STATED GOAL:
Restate, word for word, all of the material shown below.

RECORDED INFORMATION:
※

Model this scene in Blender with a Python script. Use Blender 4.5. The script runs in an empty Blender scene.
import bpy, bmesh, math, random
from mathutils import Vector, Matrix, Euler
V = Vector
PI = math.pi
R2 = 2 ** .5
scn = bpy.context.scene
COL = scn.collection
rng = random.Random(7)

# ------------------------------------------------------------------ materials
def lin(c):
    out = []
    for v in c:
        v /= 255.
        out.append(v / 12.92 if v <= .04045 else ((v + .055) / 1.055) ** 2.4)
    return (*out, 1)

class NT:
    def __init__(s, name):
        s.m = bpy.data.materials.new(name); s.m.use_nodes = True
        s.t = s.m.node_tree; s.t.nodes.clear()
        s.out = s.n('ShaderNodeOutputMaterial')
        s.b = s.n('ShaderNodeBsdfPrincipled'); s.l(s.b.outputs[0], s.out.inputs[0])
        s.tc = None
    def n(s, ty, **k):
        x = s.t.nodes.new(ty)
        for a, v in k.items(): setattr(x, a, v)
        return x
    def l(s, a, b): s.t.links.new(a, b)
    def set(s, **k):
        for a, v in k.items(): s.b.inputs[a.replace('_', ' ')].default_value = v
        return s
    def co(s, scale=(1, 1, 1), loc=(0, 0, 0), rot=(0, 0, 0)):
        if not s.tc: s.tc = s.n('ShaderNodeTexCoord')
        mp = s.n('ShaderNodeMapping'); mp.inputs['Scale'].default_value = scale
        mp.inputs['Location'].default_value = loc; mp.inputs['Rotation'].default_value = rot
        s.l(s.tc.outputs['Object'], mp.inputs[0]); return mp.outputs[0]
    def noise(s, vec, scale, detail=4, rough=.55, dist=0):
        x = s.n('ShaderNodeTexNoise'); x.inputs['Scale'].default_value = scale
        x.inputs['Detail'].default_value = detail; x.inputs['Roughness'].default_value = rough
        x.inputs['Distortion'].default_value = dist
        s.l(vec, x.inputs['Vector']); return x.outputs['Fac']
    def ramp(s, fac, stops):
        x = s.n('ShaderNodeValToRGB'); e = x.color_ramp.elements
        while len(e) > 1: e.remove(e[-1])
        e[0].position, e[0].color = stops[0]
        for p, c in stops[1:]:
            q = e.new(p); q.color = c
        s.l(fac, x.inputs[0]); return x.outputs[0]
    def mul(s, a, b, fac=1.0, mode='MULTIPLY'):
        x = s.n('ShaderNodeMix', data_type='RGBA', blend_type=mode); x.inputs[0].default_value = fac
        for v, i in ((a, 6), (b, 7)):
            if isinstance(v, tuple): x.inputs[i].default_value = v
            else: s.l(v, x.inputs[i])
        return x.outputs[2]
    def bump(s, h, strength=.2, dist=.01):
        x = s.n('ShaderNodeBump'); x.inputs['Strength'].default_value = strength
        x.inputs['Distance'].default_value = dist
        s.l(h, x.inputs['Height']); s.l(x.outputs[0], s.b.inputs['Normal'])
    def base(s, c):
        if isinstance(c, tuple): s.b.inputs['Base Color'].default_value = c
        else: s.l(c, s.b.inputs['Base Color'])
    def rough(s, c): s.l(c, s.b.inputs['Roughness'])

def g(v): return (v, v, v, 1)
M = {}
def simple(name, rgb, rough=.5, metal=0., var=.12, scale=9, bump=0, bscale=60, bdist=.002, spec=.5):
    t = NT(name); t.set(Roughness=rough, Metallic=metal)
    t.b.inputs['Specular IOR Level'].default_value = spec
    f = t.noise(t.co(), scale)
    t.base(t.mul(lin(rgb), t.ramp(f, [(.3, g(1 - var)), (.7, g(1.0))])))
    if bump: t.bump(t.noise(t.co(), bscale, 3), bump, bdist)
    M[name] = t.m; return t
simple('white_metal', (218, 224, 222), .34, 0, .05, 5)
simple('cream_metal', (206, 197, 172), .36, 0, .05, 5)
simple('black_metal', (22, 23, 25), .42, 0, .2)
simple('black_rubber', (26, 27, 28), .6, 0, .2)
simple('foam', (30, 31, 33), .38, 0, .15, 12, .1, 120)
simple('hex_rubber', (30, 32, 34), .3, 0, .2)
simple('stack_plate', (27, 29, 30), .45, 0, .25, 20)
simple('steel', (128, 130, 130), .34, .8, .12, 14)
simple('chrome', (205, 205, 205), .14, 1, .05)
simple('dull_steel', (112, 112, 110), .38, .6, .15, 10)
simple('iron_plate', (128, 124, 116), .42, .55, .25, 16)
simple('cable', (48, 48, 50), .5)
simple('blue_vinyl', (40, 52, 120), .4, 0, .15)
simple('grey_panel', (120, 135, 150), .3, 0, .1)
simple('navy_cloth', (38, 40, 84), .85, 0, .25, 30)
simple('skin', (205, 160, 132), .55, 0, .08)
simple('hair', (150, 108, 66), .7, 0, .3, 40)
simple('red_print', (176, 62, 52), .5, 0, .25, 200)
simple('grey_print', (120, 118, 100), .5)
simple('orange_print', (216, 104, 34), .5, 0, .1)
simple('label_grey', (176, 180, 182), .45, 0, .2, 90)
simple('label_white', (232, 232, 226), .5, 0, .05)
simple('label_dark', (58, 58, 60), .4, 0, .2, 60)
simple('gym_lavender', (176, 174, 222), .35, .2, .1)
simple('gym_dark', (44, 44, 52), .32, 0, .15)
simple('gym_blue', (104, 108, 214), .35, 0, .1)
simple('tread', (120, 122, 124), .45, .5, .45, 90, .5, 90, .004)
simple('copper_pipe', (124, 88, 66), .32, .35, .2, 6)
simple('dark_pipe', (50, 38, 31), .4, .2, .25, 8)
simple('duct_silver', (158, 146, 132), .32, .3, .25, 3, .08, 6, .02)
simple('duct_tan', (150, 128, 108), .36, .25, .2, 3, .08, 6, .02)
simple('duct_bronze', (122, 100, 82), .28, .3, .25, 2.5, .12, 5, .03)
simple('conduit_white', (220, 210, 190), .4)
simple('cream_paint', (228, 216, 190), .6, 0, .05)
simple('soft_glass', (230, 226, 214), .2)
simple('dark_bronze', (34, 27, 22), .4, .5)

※

RESULT BELOW:
Model this scene in Blender with a Python script. Use Blender 4.5. The script runs in an empty Blender scene.
import bpy, bmesh, math, random
from mathutils import Vector, Matrix, Euler
V = Vector
PI = math.pi
R2 = 2 ** .5
scn = bpy.context.scene
COL = scn.collection
rng = random.Random(7)

# ------------------------------------------------------------------ materials
def lin(c):
    out = []
    for v in c:
        v /= 255.
        out.append(v / 12.92 if v <= .04045 else ((v + .055) / 1.055) ** 2.4)
    return (*out, 1)

class NT:
    def __init__(s, name):
        s.m = bpy.data.materials.new(name); s.m.use_nodes = True
        s.t = s.m.node_tree; s.t.nodes.clear()
        s.out = s.n('ShaderNodeOutputMaterial')
        s.b = s.n('ShaderNodeBsdfPrincipled'); s.l(s.b.outputs[0], s.out.inputs[0])
        s.tc = None
    def n(s, ty, **k):
        x = s.t.nodes.new(ty)
        for a, v in k.items(): setattr(x, a, v)
        return x
    def l(s, a, b): s.t.links.new(a, b)
    def set(s, **k):
        for a, v in k.items(): s.b.inputs[a.replace('_', ' ')].default_value = v
        return s
    def co(s, scale=(1, 1, 1), loc=(0, 0, 0), rot=(0, 0, 0)):
        if not s.tc: s.tc = s.n('ShaderNodeTexCoord')
        mp = s.n('ShaderNodeMapping'); mp.inputs['Scale'].default_value = scale
        mp.inputs['Location'].default_value = loc; mp.inputs['Rotation'].default_value = rot
        s.l(s.tc.outputs['Object'], mp.inputs[0]); return mp.outputs[0]
    def noise(s, vec, scale, detail=4, rough=.55, dist=0):
        x = s.n('ShaderNodeTexNoise'); x.inputs['Scale'].default_value = scale
        x.inputs['Detail'].default_value = detail; x.inputs['Roughness'].default_value = rough
        x.inputs['Distortion'].default_value = dist
        s.l(vec, x.inputs['Vector']); return x.outputs['Fac']
    def ramp(s, fac, stops):
        x = s.n('ShaderNodeValToRGB'); e = x.color_ramp.elements
        while len(e) > 1: e.remove(e[-1])
        e[0].position, e[0].color = stops[0]
        for p, c in stops[1:]:
            q = e.new(p); q.color = c
        s.l(fac, x.inputs[0]); return x.outputs[0]
    def mul(s, a, b, fac=1.0, mode='MULTIPLY'):
        x = s.n('ShaderNodeMix', data_type='RGBA', blend_type=mode); x.inputs[0].default_value = fac
        for v, i in ((a, 6), (b, 7)):
            if isinstance(v, tuple): x.inputs[i].default_value = v
            else: s.l(v, x.inputs[i])
        return x.outputs[2]
    def bump(s, h, strength=.2, dist=.01):
        x = s.n('ShaderNodeBump'); x.inputs['Strength'].default_value = strength
        x.inputs['Distance'].default_value = dist
        s.l(h, x.inputs['Height']); s.l(x.outputs[0], s.b.inputs['Normal'])
    def base(s, c):
        if isinstance(c, tuple): s.b.inputs['Base Color'].default_value = c
        else: s.l(c, s.b.inputs['Base Color'])
    def rough(s, c): s.l(c, s.b.inputs['Roughness'])

def g(v): return (v, v, v, 1)
M = {}
def simple(name, rgb, rough=.5, metal=0., var=.12, scale=9, bump=0, bscale=60, bdist=.002, spec=.5):
    t = NT(name); t.set(Roughness=rough, Metallic=metal)
    t.b.inputs['Specular IOR Level'].default_value = spec
    f = t.noise(t.co(), scale)
    t.base(t.mul(lin(rgb), t.ramp(f, [(.3, g(1 - var)), (.7, g(1.0))])))
    if bump: t.bump(t.noise(t.co(), bscale, 3), bump, bdist)
    M[name] = t.m; return t
simple('white_metal', (218, 224, 222), .34, 0, .05, 5)
simple('cream_metal', (206, 197, 172), .36, 0, .05, 5)
simple('black_metal', (22, 23, 25), .42, 0, .2)
simple('black_rubber', (26, 27, 28), .6, 0, .2)
simple('foam', (30, 31, 33), .38, 0, .15, 12, .1, 120)
simple('hex_rubber', (30, 32, 34), .3, 0, .2)
simple('stack_plate', (27, 29, 30), .45, 0, .25, 20)
simple('steel', (128, 130, 130), .34, .8, .12, 14)
simple('chrome', (205, 205, 205), .14, 1, .05)
simple('dull_steel', (112, 112, 110), .38, .6, .15, 10)
simple('iron_plate', (128, 124, 116), .42, .55, .25, 16)
simple('cable', (48, 48, 50), .5)
simple('blue_vinyl', (40, 52, 120), .4, 0, .15)
simple('grey_panel', (120, 135, 150), .3, 0, .1)
simple('navy_cloth', (38, 40, 84), .85, 0, .25, 30)
simple('skin', (205, 160, 132), .55, 0, .08)
simple('hair', (150, 108, 66), .7, 0, .3, 40)
simple('red_print', (176, 62, 52), .5, 0, .25, 200)
simple('grey_print', (120, 118, 100), .5)
simple('orange_print', (216, 104, 34), .5, 0, .1)
simple('label_grey', (176, 180, 182), .45, 0, .2, 90)
simple('label_white', (232, 232, 226), .5, 0, .05)
simple('label_dark', (58, 58, 60), .4, 0, .2, 60)
simple('gym_lavender', (176, 174, 222), .35, .2, .1)
simple('gym_dark', (44, 44, 52), .32, 0, .15)
simple('gym_blue', (104, 108, 214), .35, 0, .1)
simple('tread', (120, 122, 124), .45, .5, .45, 90, .5, 90, .004)
simple('copper_pipe', (124, 88, 66), .32, .35, .2, 6)
simple('dark_pipe', (50, 38, 31), .4, .2, .25, 8)
simple('duct_silver', (158, 146, 132), .32, .3, .25, 3, .08, 6, .02)
simple('duct_tan', (150, 128, 108), .36, .25, .2, 3, .08, 6, .02)
simple('duct_bronze', (122, 100, 82), .28, .3, .25, 2.5, .12, 5, .03)
simple('conduit_white', (220, 210, 190), .4)
simple('cream_paint', (228, 216, 190), .6, 0, .05)
simple('soft_glass', (230, 226, 214), .2)
simple('dark_bronze', (34, 27, 22), .4, .5)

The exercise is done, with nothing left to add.